Speaker: Sabyasachi Mukherjee
Abstract: In this mini-course, we will discuss some fundamental properties of parameter spaces of holomorphic dynamical systems generated by rational maps on the Riemann sphere. We will introduce the notion of structural stability and show that structurally stable parameters form a dense open subset of the parameter space. We will then focus on the parameter space of quadratic polynomials, and describe dynamically natural uniformizations of its structurally stable components. Finally, we will explicate the construction of a natural measure on the bifurcation locus of quadratic polynomials (complement of structurally stable maps) using potential-theoretic tools, and mention some equidistribution results for this measure.
Speaker: Niladri Sekhar Patra
Speaker: Kingshook Biswas
Abstract: We give an introduction to the theory of Teichmüller spaces.

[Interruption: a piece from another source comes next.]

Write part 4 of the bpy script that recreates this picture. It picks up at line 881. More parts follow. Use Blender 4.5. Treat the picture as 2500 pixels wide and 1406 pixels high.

We start by introducing the notion of quasiconformal mappings, describing their basic properties, and giving a sketch of the proof of the Measurable Riemann Mapping Theorem. We then define Teichmüller spaces, and discuss how pants decompositions and Fenchel-Nielsen coordinates can be used to prove that the Teichmuller space of a compact surface of genus g is homeomorphic to a ball of dimension 6g-6. We then discuss holomorphic quadratic differentials on Riemann surfaces, and prove Teichmüller's theorems on the existence and uniqueness of Teichmüller mappings (maps affine with respect to flat structures induced by holomorphic quadratic differentials) within any homotopy class of maps between compact Riemann surfaces.
Speaker: T. N. Venkataramana
Abstract: We give a proof of the Howe-Moore theorem on the decay of matrix coefficients at infinity for a unitary representation of a non-compact simple linear Lie group G (restricting our attention mainly to SL(n,R)). We will deduce from this the ergodicity of the action of a non-compact subgroup of G on the quotient of the Lie group G by a lattice.